Rising quietly from the agrarian landscape of Chikkamagaluru district, the Amrutēśvara temple stands as one of the more refined expressions of Hoysala craftsmanship in Karnataka. Dedicated to Lord Śiva in his form as Amrutēśvara — "lord of nectar" — the shrine follows the ekakuṭa plan, meaning a single vimāna (sanctum and its crowning tower) joined by an enclosed vestibule to a spacious open maṇṭapa, or columned assembly hall.

The outer walls carry an encircling register of circular carvings spaced with notable regularity, giving the exterior a measured, almost meditative rhythm.

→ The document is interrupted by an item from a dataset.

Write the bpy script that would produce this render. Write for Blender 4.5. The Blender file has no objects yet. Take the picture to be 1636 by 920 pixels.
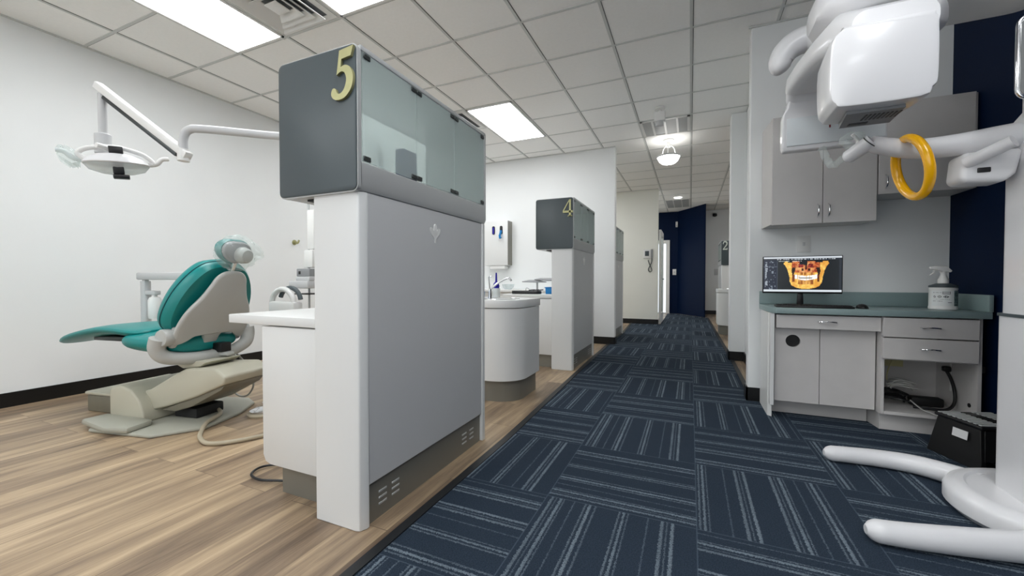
import bpy, bmesh, math, random
from math import sin, cos, pi, radians, sqrt, exp
from mathutils import Vector, Matrix, Euler
random.seed(7)
scn = bpy.context.scene
C = scn.collection

# ---------------------------------------------------------------- camera, world, light, exposure
HC = 0.97
cam = bpy.data.cameras.new('camera')
cam.sensor_width = 36.0
cam.lens = 645.0 / 1636.0 * 36.0
cam.clip_start = 0.02
camo = bpy.data.objects.new('camera', cam)
camo.location = (0, 0, HC)
camo.rotation_euler = (pi / 2 - 0.0187, 0, 0.416)
C.objects.link(camo)
scn.camera = camo

world = bpy.data.worlds.new('world')
scn.world = world
world.use_nodes = True
wbg = world.node_tree.nodes['Background']
wbg.inputs[0].default_value = (0.85, 0.92, 1.0, 1)
wbg.inputs[1].default_value = 1.0
LAMP = 11.8            # strength of the ceiling troffers
scn.view_settings.view_transform = 'Standard'
scn.view_settings.look = 'None'
scn.view_settings.gamma = 1.0
scn.view_settings.use_curve_mapping = False
scn.view_settings.exposure = 0.07
scn.cycles.max_bounces = 10
scn.cycles.diffuse_bounces = 6
scn.cycles.transparent_max_bounces = 12
scn.cycles.sample_clamp_indirect = 6.0
scn.cycles.use_denoising = True
CEIL = 2.975

# ---------------------------------------------------------------- materials
def s2l(c):
    c /= 255.0
    return c / 12.92 if c <= 0.04045 else ((c + 0.055) / 1.055) ** 2.4
def rgb(r, g, b): return (s2l(r), s2l(g), s2l(b), 1)

def mat(name, col, rough=0.5, metal=0.0, bump=0.0, bscale=200.0, coat=0.0, spec=0.5, alpha=1.0, vary=0.0, vscale=3.0):
    m = bpy.data.materials.new(name); m.use_nodes = True
    nt = m.node_tree; b = nt.nodes['Principled BSDF']
    b.inputs['Base Color'].default_value = col
    b.inputs['Roughness'].default_value = rough
    b.inputs['Metallic'].default_value = metal
    b.inputs['Coat Weight'].default_value = coat
    b.inputs['Specular IOR Level'].default_value = spec
    b.inputs['Alpha'].default_value = alpha
    tc = nt.nodes.new('ShaderNodeTexCoord')
    if bump:
        n = nt.nodes.new('ShaderNodeTexNoise'); n.inputs['Scale'].default_value = bscale
        nt.links.new(tc.outputs['Object'], n.inputs['Vector'])
        bp = nt.nodes.new('ShaderNodeBump'); bp.inputs['Strength'].default_value = bump; bp.inputs['Distance'].default_value = 0.002
        nt.links.new(n.outputs['Fac'], bp.inputs['Height']); nt.links.new(bp.outputs['Normal'], b.inputs['Normal'])
    n2 = nt.nodes.new('ShaderNodeTexNoise'); n2.inputs['Scale'].default_value = vscale
    nt.links.new(tc.outputs['Object'], n2.inputs['Vector'])
    mx = nt.nodes.new('ShaderNodeMix'); mx.data_type = 'RGBA'
    v = vary if vary else 0.02
    mx.inputs[6].default_value = tuple(c * (1 - v) for c in col[:3]) + (1,)
    mx.inputs[7].default_value = tuple(min(1, c * (1 + v)) for c in col[:3]) + (1,)
    nt.links.new(n2.outputs['Fac'], mx.inputs[0]); nt.links.new(mx.outputs[2], b.inputs['Base Color'])
    return m

def emat(name, col, strength):
    m = bpy.data.materials.new(name); m.use_nodes = True
    nt = m.node_tree; nt.nodes.clear()
    e = nt.nodes.new('ShaderNodeEmission'); o = nt.nodes.new('ShaderNodeOutputMaterial')
    e.inputs[0].default_value = col; e.inputs[1].default_value = strength
    nt.links.new(e.outputs[0], o.inputs[0]); return m

def glassy(name, col, trans, rough, bump=0.0, bscale=60, milk=0.0):
    """thin sheet: part see-through, part milky, part glossy"""
    m = bpy.data.materials.new(name); m.use_nodes = True
    nt = m.node_tree; nt.nodes.clear(); N = nt.nodes.new; L = nt.links.new
    o = N('ShaderNodeOutputMaterial'); t = N('ShaderNodeBsdfTransparent'); t.inputs[0].default_value = (0.95, 0.98, 0.97, 1)
    p = N('ShaderNodeBsdfPrincipled'); p.inputs['Base Color'].default_value = col; p.inputs['Roughness'].default_value = rough
    mx = N('ShaderNodeMixShader'); mx.inputs[0].default_value = 1 - trans
    L(t.outputs[0], mx.inputs[1]); L(mx.outputs[0], o.inputs[0])
    if milk:
        tl = N('ShaderNodeBsdfTranslucent'); tl.inputs[0].default_value = col; m2 = N('ShaderNodeMixShader'); m2.inputs[0].default_value = milk
        L(p.outputs[0], m2.inputs[1]); L(tl.outputs[0], m2.inputs[2]); L(m2.outputs[0], mx.inputs[2])
    else: L(p.outputs[0], mx.inputs[2])
    if bump:
        tc = N('ShaderNodeTexCoord'); n = N('ShaderNodeTexNoise'); n.inputs['Scale'].default_value = bscale
        L(tc.outputs['Object'], n.inputs['Vector'])
        bp = N('ShaderNodeBump'); bp.inputs['Strength'].default_value = bump; bp.inputs['Distance'].default_value = 0.01
        L(n.outputs['Fac'], bp.inputs['Height']); L(bp.outputs['Normal'], p.inputs['Normal'])
    return m

M = {}
M['wall'] = mat('white wall paint', rgb(232, 234, 234), 0.6, bump=0.12, bscale=180)
M['wall_warm'] = mat('cream wall paint', rgb(230, 230, 222), 0.6, bump=0.12, bscale=180)
M['navy'] = mat('navy wall paint', rgb(0, 21, 52), 0.6, bump=0.1, bscale=160, spec=0.12)
M['ceiling'] = mat('ceiling tile', rgb(248, 248, 246), 0.9, bump=0.3, bscale=260, vary=0.03, vscale=40, spec=0.2)
M['grid'] = mat('ceiling grid', rgb(205, 207, 205), 0.5)
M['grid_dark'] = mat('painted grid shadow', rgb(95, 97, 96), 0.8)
M['base'] = mat('black vinyl base', rgb(14, 15, 16), 0.35)
M['lam'] = mat('white laminate', rgb(222, 223, 222), 0.35, vary=0.01)
M['lamgrey'] = mat('pale grey laminate', rgb(196, 197, 198), 0.4, vary=0.01)
M['woodlam'] = mat('pale ash laminate', rgb(203, 200, 198), 0.45, vary=0.05, vscale=9)
M['inside'] = mat('cabinet inside', rgb(190, 192, 190), 0.6)
M['slate'] = mat('slate grey panel', rgb(66, 76, 80), 0.42, vary=0.03)
M['kick'] = mat('brushed taupe kick plate', rgb(132, 130, 122), 0.38, metal=0.35)
M['silver'] = mat('silver trim', rgb(188, 190, 190), 0.35, metal=0.25)
M['chrome'] = mat('chrome', rgb(225, 226, 228), 0.12, metal=1.0)
M['dmetal'] = mat('dark hinge metal', rgb(70, 74, 74), 0.35, metal=0.7)
M['brass'] = mat('satin brass', rgb(168, 166, 122), 0.42, metal=0.5, vary=0.15, vscale=25)
M['brassedge'] = mat('pale numeral', rgb(200, 205, 195), 0.4, metal=0.3)
M['frost'] = glassy('frosted glass', rgb(236, 242, 242), 0.12, 0.25, 1.0, 70, 0.8)
M['teal'] = mat('teal upholstery vinyl', rgb(0, 128, 126), 0.34, bump=0.08, bscale=300, vary=0.05)
M['seam'] = mat('teal seam piping', rgb(0, 78, 84), 0.5)
M['chairgrey'] = mat('warm grey chair plastic', rgb(184, 185, 182), 0.35)
M['chairbeige'] = mat('beige chair plastic', rgb(186, 183, 166), 0.45)
M['plateg'] = mat('grey green base plate', rgb(166, 166, 154), 0.5, vary=0.06)
M['boxbrown'] = mat('taupe box sides', rgb(118, 114, 100), 0.5, vary=0.06, vscale=20)
M['white'] = mat('white plastic', rgb(228, 228, 226), 0.35)
M['gloss'] = mat('glossy white enamel', rgb(226, 226, 228), 0.3, coat=0.25)
M['machgrey'] = mat('matt grey machine underside', rgb(142, 144, 146), 0.5)
M['panelgrey'] = mat('light grey machine panel', rgb(205, 211, 214), 0.3)
M['yellow'] = mat('yellow handle', rgb(255, 186, 0), 0.22, coat=0.5)
M['black'] = mat('black plastic', rgb(16, 16, 18), 0.4)
M['blackm'] = mat('matt black plastic', rgb(10, 10, 11), 0.6)
M['red'] = mat('red mark', rgb(120, 20, 30), 0.5)
M['counter'] = mat('teal grey worktop', rgb(136, 156, 156), 0.4, vary=0.14, vscale=220)
M['blue'] = mat('bright blue plastic', rgb(10, 120, 185), 0.4)
M['bluebox'] = mat('dark blue carton', rgb(14, 52, 112), 0.5)
M['indigo'] = mat('indigo glass', rgb(40, 34, 150), 0.25)
M['clearglass'] = glassy('clear glass', rgb(225, 230, 230), 0.86, 0.05)
M['tintglass'] = glassy('lightly tinted glass', rgb(206, 216, 214), 0.62, 0.14)
M['film'] = glassy('clear plastic film', rgb(235, 238, 238), 0.80, 0.07, 1.0, 22)
M['clear'] = glassy('clear plastic', rgb(225, 230, 232), 0.55, 0.1, 0.2, 30)
M['ivory'] = mat('ivory outlet', rgb(206, 200, 150), 0.45)
M['beigecord'] = mat('beige cord', rgb(176, 166, 144), 0.5)
M['greycord'] = mat('grey hose', rgb(170, 170, 166), 0.45)
M['paper'] = mat('white paper label', rgb(225, 226, 226), 0.6)
M['labelgrey'] = mat('dark green label ink', rgb(74, 92, 92), 0.6)
M['tread'] = mat('grey tread strips', rgb(200, 202, 202), 0.6)
M['edge'] = mat('dark carpet edge strip', rgb(26, 29, 32), 0.5)
M['darkgap'] = mat('dark recess', rgb(30, 31, 32), 0.7)
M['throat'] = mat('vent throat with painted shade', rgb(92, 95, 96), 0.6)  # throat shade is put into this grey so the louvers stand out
M['louver'] = mat('grey air louver', rgb(168, 170, 170), 0.5)
M['lamp'] = emat('lamp diffuser', (0.965, 0.985, 1.0, 1), LAMP)
M['bowl'] = emat('lit bowl glass', (1, 0.98, 0.94, 1), 8.0)
M['rear_fill'] = emat('rear fill glow', (0.93, 0.97, 1, 1), 2.1)  # glow for the panes added behind the viewpoint
M['daylight'] = emat('daylight in door glass', (0.86, 0.95, 1, 1), 1.4)
M['lcd'] = emat('light display strip', (0.85, 0.92, 0.97, 1), 0.75)
M['mirror'] = mat('grey mirror panel', rgb(150, 152, 150), 0.25, metal=0.3)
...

Inside, rows of finely lathe-turned pillars — a hallmark of the Hoysala-Chalukya decorative vocabulary — support ceilings whose deep domed bays are adorned with elaborate floral compositions. The open maṇṭapa spreads across twenty-nine bays, while the closed inner hall counts nine, with a side porch offering entry to a secondary shrine on the southern flank.

The śikhara above the sanctum retains its original form, embellished with kīrtimukha (fierce guardian faces) and miniature aedicules. Notably, the panel of Hindu deities typically found below the superstructure is absent here. At the base of the outer wall, five horizontal mouldings mark what the art historian Foekema identifies as an earlier variant of Hoysala stylistic convention. The sukanāsi — the projecting tower crowning the vestibule, likened to a nose — carries the Hoysala dynastic emblem of the hero Sala confronting a lion.

History

The temple was commissioned in 1196 CE by a military commander named Amrutheshwara Daṇḍanāyaka — the title daṇḍanāyaka denoting a senior officer — during the reign of Hoysala king Vīra Ballāla II. The settlement of Amruthapura, which takes its name from the temple's presiding deity, grew around this act of royal patronage and continues to be defined by it.

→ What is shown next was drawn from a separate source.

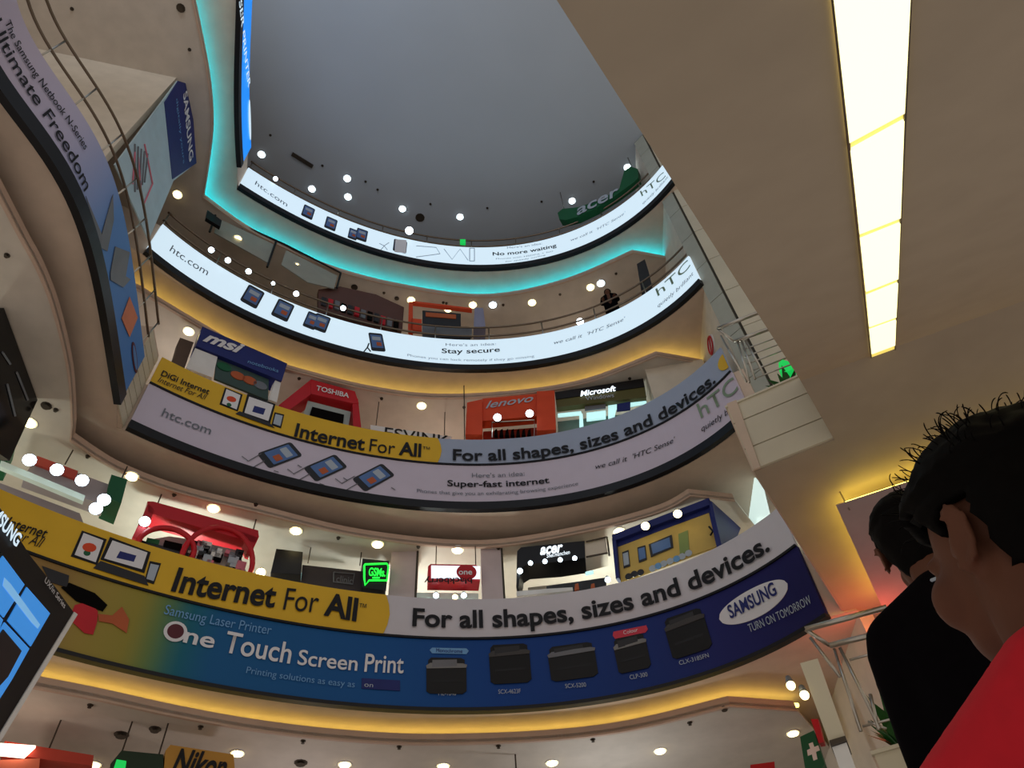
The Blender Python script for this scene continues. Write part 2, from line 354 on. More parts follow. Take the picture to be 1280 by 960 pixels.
text(A1, 'hTC', (877, 523), (924, 487), .42, M['greenink'], n1, bold=.01); text(A1, 'quietly br', (878, 540), (916, 514), .15, M['ink'], n1, shear=.3)
# yellow and grey strip above it
def upper_strip(A, z0, z1, ssplit, mgrey, label, s0=0):
    e = empty('banner', A.at(A.L / 2, z0), label, 'banner')
    sheet('yellow_sheet', A, s0, ssplit, z0, z1, .01, .05, M['yellow'], e)
    sheet('grey_sheet', A, ssplit - .03, A.L, z0, z1, 0, .05, mgrey, e)
    decal('rounded_end', A, [(ssplit - .02, z0 + (z1 - z0) * t) for t in (0, 1)] + [(ssplit + .09 * math.sin(math.pi * t), z1 - (z1 - z0) * t) for t in (.05, .25, .5, .75, .95)], M['yellow'], e, off=.012, raw=True)
    sheet('edge_cord', A, s0, A.L, z0 - .03, z0 + .01, .03, .04, M['ink'], e)
    return e
y1 = upper_strip(A1, 11.8, 12.6, A1.px(547, 560)[0], M['bluegrey'], 'yellow and blue grey curved strip above the white Super-fast internet banner')
def gadgets(par, A, P):
    decal('printed_tablet', A, P[0], M['ink'], par, off=.02)
    cx = sum(p[0] for p in P[0]) / 4; cy = sum(p[1] for p in P[0]) / 4
    decal('tablet_page', A, [(cx + (x - cx) * .8, cy + (y - cy) * .85) for x, y in P[0]], M['whiteink'], par, off=.025)
    decal('orange_blob', A, oval(A, cx, cy, .1, .08, .3, 12), M['orange'], par, off=.03, raw=True); decal('green_blob', A, oval(A, cx - 3, cy + 7, .05, .05, 0, 10), M['green'], par, off=.03, raw=True)
    decal('printed_laptop', A, P[1], M['ink'], par, off=.022); cx = sum(p[0] for p in P[1]) / 4; cy = sum(p[1] for p in P[1]) / 4
    decal('laptop_page', A, [(cx + (x - cx) * .86, cy + (y - cy) * .8) for x, y in P[1]], M['whiteink'], par, off=.027)
    decal('laptop_caption', A, [(cx + (x - cx) * .4, cy + 2 + (y - cy) * .3) for x, y in P[1]], M['navy'], par, off=.031)
    decal('laptop_keyboard', A, P[2], M['dark'], par, off=.026)
    decal('printed_phone', A, P[3], M['ink'], par, off=.02); cx = sum(p[0] for p in P[3]) / 4; cy = sum(p[1] for p in P[3]) / 4
    decal('phone_page', A, [(cx + (x - cx) * .75, cy + (y - cy) * .75) for x, y in P[3]], M['paleink'], par, off=.025)
gadgets(y1, A1, [[(281, 485), (303, 494), (297, 515), (274, 506)], [(309, 493), (344, 506), (337, 531), (302, 518)], [(299, 515), (337, 530), (343, 536), (294, 518)], [(343, 516), (355, 519), (351, 536), (339, 532)]])
text(A1, 'DiGi Internet', (200, 470), (260, 494), .16, M['ink'], y1, bold=.03, off=.03); text(A1, 'Internet For All', (196, 478), (256, 501), .16, M['ink'], y1, off=.03, shear=.2)
text(A1, 'Internet', (367, 546), (455, 564), .4, M['ink'], y1, bold=.04, off=.03); text(A1, 'For', (461, 565), (493, 569), .4, M['ink'], y1, off=.03); text(A1, 'All', (498, 569), (526, 572), .4, M['ink'], y1, bold=.05, off=.03); text(A1, '\u2122', (528, 565), (537, 566), .15, M['ink'], y1, off=.03)
text(A1, 'For all shapes, sizes and devices.', (566, 576), (896, 478), .34, M['ink'], y1, bold=.04, off=.03)
decal('yellow_badge', A1, oval(A1, 913, 445, .22, .22), M['yellow'], y1, off=.02, raw=True)
y0 = upper_strip(A0, 7.45, 8.25, A0.px(480, 775)[0], M['vinyl0'], 'yellow and pale grey curved strip above the blue printer banner')
gadgets(y0, A0, [[(102, 664), (133, 675), (121, 707), (88, 696)], [(137, 672), (188, 691), (180, 717), (125, 700)], [(125, 702), (180, 721), (185, 733), (116, 711)], [(187, 702), (201, 705), (192, 731), (180, 727)]])
text(A0, 'DiGi Internet', (-30, 647), (55, 674), .18, M['ink'], y0, bold=.02, off=.03, shear=.1); text(A0, 'Internet For All', (-38, 655), (50, 686), .18, M['ink'], y0, off=.03, shear=.2)
text(A0, 'Internet', (213, 739), (342, 760), .44, M['ink'], y0, bold=.045, off=.03); text(A0, 'For', (353, 763), (396, 767), .44, M['ink'], y0, off=.03); text(A0, 'All', (404, 769), (445, 777), .44, M['ink'], y0, bold=.055, off=.03); text(A0, '\u2122', (448, 764), (457, 765), .14, M['ink'], y0, off=.03)
text(A0, 'For all shapes, sizes and devices.', (515, 783), (964, 688), .35, M['ink'], y0, bold=.045, off=.03)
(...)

The temple's sculptural programme preserves evidence of distinguished medieval hands. The renowned sculptor and architect Ruvari Mallitamma is said to have begun his career here, practising his craft on the domed ceilings of the main maṇṭapa. A substantial stone inscription near the entrance porch records verses composed by Janna, a celebrated medieval Kannada poet who bore the honorific Kavicakravartī — "sovereign among poets" — attesting to the literary as well as devotional culture that gathered around this site.

Significance

The Amrutēśvara temple holds particular esteem among students of Hoysala architecture for the scope and narrative ambition of its sculptural programme. The outer parapet of the open maṇṭapa carries one hundred and forty relief panels drawn from the Hindu epics: the southern wall devotes seventy panels to the Rāmāyaṇa, with the story unfolding in the unusual anti-clockwise direction, while the northern wall presents scenes from the life of Lord Kṛṣṇa and episodes from the Mahābhārata in the customary clockwise order. Unlike many Hoysala temples where narrative carvings are rendered at miniature scale, the panels here are comparatively generous in size, lending the stories a legibility and presence that rewards careful contemplation. The temple is regarded as an important precursor to certain later Hoysala monuments, sharing structural affinities with the Vīra Nārāyaṇa temple at Belavadi in its maṇṭapa proportions.